- _Exercise instructions_: From the records below, copy out exactly the lines from the one containing "Continue the Blender" to the one containing "bpy.context.scene.view_settings.view_transform = 'Standard'", both included. Add nothing else.

Entries with scene source code:
☆ ☆ ☆

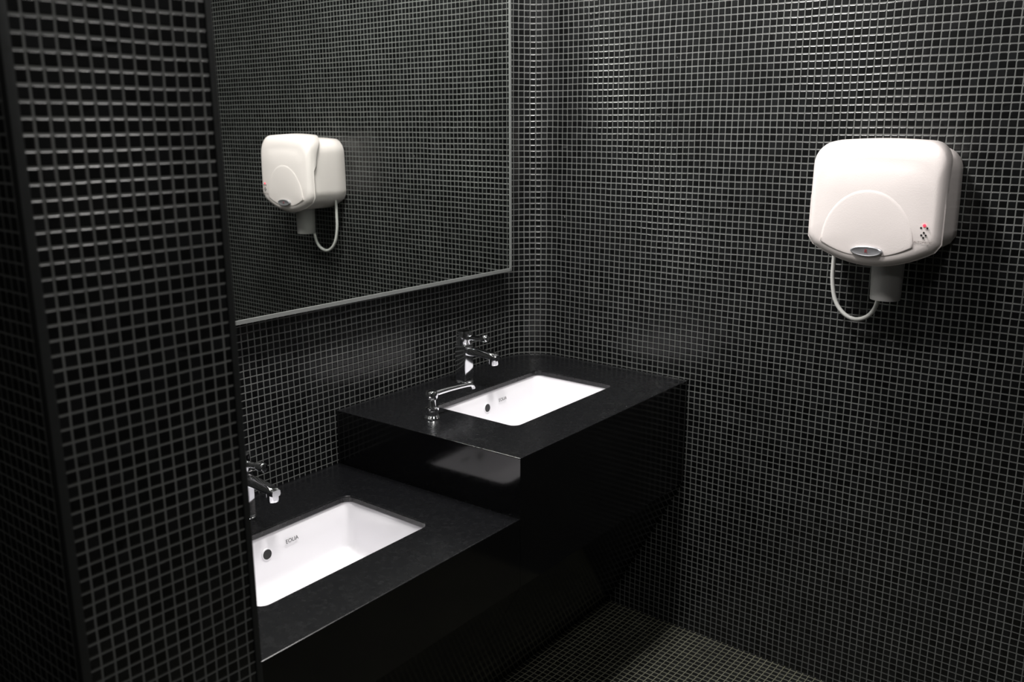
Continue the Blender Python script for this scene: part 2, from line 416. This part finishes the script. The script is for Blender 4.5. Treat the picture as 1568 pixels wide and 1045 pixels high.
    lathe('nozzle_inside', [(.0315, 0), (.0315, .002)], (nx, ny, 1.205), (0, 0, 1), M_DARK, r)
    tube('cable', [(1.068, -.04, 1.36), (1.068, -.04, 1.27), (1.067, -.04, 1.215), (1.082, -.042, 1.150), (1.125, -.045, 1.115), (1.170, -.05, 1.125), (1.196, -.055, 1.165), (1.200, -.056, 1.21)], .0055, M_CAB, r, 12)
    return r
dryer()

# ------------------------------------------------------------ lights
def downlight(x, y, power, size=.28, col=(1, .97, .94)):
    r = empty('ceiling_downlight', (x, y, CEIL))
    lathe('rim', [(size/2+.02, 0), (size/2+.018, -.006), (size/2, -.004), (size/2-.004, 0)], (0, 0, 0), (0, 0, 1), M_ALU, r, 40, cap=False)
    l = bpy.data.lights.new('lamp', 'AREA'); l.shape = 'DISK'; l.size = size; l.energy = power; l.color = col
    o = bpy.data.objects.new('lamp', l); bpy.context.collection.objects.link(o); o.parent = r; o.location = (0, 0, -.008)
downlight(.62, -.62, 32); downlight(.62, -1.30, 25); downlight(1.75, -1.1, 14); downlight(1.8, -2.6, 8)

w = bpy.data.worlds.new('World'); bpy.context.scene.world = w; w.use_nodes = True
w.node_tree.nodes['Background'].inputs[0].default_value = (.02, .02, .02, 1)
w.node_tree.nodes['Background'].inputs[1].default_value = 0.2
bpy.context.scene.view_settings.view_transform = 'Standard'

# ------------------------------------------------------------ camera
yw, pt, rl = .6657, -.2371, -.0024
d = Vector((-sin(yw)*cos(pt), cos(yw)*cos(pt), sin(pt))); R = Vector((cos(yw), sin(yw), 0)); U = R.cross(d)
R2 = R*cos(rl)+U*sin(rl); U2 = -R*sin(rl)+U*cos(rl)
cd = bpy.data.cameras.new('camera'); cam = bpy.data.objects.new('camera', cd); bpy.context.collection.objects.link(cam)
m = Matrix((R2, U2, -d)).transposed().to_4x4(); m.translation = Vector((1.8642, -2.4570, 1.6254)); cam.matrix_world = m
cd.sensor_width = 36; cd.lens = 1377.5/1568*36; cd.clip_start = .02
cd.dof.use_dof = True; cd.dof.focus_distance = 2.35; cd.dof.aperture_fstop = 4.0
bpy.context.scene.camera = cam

☆ ☆ ☆

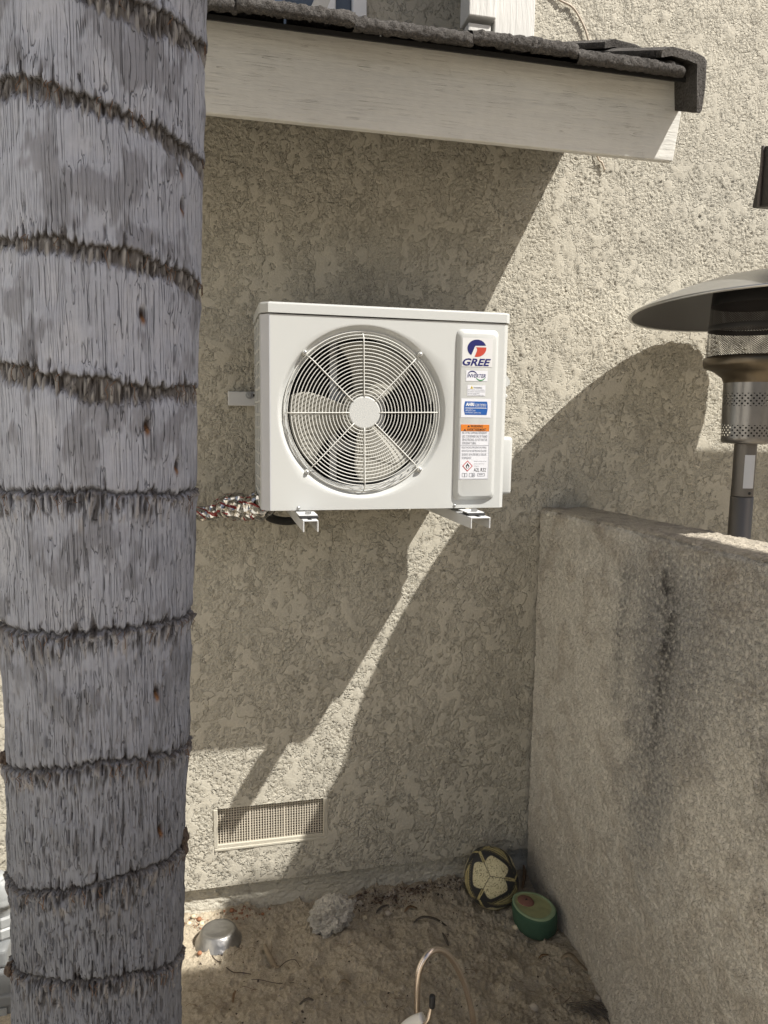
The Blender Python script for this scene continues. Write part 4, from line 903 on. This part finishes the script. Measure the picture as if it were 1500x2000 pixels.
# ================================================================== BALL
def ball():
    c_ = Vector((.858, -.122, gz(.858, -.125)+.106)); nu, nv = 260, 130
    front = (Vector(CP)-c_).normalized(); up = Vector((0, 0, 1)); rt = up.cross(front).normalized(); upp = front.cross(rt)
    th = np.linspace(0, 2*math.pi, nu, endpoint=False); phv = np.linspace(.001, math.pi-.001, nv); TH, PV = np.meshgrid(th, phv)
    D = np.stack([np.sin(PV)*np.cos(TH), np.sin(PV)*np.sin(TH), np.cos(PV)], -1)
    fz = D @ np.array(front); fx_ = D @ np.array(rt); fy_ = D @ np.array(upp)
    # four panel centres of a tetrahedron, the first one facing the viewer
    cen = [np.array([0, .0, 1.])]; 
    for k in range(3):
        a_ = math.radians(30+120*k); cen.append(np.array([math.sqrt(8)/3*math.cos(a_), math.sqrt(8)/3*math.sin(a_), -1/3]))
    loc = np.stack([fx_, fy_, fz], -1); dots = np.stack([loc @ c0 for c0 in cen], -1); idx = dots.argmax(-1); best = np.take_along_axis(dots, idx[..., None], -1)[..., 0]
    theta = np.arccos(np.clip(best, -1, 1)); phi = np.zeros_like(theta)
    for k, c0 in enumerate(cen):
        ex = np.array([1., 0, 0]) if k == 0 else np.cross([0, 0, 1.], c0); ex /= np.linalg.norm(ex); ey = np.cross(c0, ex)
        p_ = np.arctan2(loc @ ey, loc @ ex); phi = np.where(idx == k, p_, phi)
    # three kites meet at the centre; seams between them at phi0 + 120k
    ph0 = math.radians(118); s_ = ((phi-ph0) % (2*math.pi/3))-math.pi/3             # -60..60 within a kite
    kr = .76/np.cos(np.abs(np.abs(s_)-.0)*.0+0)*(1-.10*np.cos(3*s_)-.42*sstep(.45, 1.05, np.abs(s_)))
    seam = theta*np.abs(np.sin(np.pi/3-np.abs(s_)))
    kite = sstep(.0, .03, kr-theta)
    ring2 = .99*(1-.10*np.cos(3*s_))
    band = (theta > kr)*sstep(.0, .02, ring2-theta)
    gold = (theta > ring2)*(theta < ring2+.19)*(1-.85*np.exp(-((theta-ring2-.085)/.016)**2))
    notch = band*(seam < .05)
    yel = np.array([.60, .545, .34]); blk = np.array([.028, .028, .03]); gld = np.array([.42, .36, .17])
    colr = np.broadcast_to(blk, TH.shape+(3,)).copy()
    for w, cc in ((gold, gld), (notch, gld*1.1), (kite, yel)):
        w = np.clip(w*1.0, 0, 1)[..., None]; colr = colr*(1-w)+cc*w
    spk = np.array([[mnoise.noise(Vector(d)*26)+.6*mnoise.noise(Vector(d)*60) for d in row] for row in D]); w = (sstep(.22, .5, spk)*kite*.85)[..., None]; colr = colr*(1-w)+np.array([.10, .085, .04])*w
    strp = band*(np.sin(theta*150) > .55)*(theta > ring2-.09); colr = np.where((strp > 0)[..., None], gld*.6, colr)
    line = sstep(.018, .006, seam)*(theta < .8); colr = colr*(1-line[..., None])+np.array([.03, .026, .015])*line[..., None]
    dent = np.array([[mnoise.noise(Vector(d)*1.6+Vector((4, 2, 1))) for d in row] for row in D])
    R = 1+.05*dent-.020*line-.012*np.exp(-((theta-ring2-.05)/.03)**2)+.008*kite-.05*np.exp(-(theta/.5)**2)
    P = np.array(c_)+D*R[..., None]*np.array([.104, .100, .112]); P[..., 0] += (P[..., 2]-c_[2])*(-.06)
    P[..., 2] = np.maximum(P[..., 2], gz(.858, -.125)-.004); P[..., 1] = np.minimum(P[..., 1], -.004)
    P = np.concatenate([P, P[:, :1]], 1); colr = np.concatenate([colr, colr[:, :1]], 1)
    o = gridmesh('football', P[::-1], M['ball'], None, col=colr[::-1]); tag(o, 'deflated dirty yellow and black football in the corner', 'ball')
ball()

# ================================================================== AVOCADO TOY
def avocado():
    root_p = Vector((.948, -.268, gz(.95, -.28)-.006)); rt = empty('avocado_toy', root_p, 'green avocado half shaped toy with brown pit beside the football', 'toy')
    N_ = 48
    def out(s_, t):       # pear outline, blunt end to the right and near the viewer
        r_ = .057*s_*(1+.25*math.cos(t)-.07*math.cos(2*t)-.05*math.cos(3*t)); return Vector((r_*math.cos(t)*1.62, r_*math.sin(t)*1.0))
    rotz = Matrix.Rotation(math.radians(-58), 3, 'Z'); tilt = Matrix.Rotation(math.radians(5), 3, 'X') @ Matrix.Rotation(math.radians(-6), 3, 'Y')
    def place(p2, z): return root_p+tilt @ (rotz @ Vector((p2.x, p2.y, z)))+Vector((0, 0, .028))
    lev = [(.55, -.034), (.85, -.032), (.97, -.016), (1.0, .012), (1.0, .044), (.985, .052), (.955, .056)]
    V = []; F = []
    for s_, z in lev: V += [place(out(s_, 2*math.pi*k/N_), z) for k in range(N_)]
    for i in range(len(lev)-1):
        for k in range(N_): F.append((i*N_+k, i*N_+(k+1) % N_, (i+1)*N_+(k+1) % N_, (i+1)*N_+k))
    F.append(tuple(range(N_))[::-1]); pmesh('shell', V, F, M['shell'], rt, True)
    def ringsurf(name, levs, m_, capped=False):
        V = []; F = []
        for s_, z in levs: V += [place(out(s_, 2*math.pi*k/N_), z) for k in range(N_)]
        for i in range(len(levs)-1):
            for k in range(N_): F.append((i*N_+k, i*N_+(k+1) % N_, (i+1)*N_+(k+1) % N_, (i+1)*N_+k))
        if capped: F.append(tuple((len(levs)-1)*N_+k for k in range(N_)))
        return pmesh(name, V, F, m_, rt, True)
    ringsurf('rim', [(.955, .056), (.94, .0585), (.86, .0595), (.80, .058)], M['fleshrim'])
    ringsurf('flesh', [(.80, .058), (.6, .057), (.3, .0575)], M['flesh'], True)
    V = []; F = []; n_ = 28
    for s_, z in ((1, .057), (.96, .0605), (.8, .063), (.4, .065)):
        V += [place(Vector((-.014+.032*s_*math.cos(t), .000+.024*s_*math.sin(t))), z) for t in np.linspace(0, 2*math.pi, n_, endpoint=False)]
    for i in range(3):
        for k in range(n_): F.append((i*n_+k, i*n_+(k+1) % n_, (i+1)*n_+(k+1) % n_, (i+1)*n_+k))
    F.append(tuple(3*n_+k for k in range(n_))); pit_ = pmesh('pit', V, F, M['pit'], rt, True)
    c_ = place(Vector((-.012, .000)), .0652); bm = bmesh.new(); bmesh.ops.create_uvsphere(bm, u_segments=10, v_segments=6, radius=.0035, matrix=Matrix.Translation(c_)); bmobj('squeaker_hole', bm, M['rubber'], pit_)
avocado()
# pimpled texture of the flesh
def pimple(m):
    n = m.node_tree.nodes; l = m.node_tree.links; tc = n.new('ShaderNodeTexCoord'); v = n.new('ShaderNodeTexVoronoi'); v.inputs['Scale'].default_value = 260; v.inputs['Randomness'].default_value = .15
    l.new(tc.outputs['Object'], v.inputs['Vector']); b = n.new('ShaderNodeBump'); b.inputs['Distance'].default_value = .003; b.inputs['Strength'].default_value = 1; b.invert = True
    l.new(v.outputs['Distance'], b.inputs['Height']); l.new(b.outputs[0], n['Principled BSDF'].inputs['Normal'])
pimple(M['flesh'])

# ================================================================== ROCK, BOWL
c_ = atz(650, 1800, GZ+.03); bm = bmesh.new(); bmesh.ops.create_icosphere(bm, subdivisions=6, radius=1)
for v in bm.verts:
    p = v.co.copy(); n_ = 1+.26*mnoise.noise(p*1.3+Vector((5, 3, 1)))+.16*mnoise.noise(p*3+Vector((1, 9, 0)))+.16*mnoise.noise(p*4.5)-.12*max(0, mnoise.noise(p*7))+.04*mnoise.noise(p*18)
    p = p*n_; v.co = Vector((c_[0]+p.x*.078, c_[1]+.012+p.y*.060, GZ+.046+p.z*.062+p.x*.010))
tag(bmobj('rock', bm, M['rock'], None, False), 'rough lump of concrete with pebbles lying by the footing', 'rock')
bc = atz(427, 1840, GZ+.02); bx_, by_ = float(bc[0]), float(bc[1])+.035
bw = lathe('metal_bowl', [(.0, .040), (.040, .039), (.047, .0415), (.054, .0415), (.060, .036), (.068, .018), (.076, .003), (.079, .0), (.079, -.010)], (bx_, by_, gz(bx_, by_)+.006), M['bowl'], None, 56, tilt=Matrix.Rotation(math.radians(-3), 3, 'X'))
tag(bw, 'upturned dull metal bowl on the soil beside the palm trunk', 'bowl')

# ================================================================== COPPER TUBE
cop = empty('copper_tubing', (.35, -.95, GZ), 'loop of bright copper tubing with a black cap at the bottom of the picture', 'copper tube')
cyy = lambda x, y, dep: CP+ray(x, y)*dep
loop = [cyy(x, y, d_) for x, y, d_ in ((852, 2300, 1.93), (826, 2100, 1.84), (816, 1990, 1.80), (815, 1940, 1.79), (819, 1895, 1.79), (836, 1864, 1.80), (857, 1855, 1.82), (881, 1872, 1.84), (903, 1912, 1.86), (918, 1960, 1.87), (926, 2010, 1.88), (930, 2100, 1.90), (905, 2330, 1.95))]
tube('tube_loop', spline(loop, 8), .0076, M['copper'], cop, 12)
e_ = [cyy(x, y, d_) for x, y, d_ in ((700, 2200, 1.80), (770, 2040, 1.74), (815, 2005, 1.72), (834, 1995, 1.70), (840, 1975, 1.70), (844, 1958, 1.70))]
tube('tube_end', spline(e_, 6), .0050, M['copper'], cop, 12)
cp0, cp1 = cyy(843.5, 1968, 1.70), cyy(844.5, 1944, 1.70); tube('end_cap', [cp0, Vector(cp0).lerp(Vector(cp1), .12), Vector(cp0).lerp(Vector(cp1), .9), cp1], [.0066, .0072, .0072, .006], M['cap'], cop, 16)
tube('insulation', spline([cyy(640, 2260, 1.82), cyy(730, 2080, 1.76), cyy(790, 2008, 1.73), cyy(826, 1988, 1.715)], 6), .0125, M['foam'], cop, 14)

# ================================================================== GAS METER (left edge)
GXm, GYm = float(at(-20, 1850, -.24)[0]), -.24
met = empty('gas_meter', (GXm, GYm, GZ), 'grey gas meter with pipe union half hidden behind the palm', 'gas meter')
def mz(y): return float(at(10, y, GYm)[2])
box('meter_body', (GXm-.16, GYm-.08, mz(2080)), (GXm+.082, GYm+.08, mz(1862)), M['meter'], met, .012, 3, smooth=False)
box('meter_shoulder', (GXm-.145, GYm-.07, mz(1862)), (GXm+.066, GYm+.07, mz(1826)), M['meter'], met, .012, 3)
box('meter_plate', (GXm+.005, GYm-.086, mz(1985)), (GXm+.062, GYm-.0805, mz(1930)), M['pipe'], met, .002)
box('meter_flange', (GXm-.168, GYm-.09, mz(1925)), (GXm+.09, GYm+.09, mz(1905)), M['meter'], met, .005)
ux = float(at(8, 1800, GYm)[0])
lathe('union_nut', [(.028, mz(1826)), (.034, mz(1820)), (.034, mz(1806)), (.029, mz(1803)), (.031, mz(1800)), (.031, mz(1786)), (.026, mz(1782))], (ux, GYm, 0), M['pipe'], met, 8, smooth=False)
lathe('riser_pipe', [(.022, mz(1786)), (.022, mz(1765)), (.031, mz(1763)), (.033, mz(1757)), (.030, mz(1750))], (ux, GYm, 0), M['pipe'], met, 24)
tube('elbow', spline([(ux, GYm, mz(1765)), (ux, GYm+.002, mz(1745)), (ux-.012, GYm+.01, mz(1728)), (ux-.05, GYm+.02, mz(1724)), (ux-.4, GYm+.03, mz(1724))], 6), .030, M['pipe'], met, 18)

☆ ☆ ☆

- _Finished answer_:
Continue the Blender Python script for this scene: part 2, from line 416. This part finishes the script. The script is for Blender 4.5. Treat the picture as 1568 pixels wide and 1045 pixels high.
    lathe('nozzle_inside', [(.0315, 0), (.0315, .002)], (nx, ny, 1.205), (0, 0, 1), M_DARK, r)
    tube('cable', [(1.068, -.04, 1.36), (1.068, -.04, 1.27), (1.067, -.04, 1.215), (1.082, -.042, 1.150), (1.125, -.045, 1.115), (1.170, -.05, 1.125), (1.196, -.055, 1.165), (1.200, -.056, 1.21)], .0055, M_CAB, r, 12)
    return r
dryer()

# ------------------------------------------------------------ lights
def downlight(x, y, power, size=.28, col=(1, .97, .94)):
    r = empty('ceiling_downlight', (x, y, CEIL))
    lathe('rim', [(size/2+.02, 0), (size/2+.018, -.006), (size/2, -.004), (size/2-.004, 0)], (0, 0, 0), (0, 0, 1), M_ALU, r, 40, cap=False)
    l = bpy.data.lights.new('lamp', 'AREA'); l.shape = 'DISK'; l.size = size; l.energy = power; l.color = col
    o = bpy.data.objects.new('lamp', l); bpy.context.collection.objects.link(o); o.parent = r; o.location = (0, 0, -.008)
downlight(.62, -.62, 32); downlight(.62, -1.30, 25); downlight(1.75, -1.1, 14); downlight(1.8, -2.6, 8)

w = bpy.data.worlds.new('World'); bpy.context.scene.world = w; w.use_nodes = True
w.node_tree.nodes['Background'].inputs[0].default_value = (.02, .02, .02, 1)
w.node_tree.nodes['Background'].inputs[1].default_value = 0.2
bpy.context.scene.view_settings.view_transform = 'Standard'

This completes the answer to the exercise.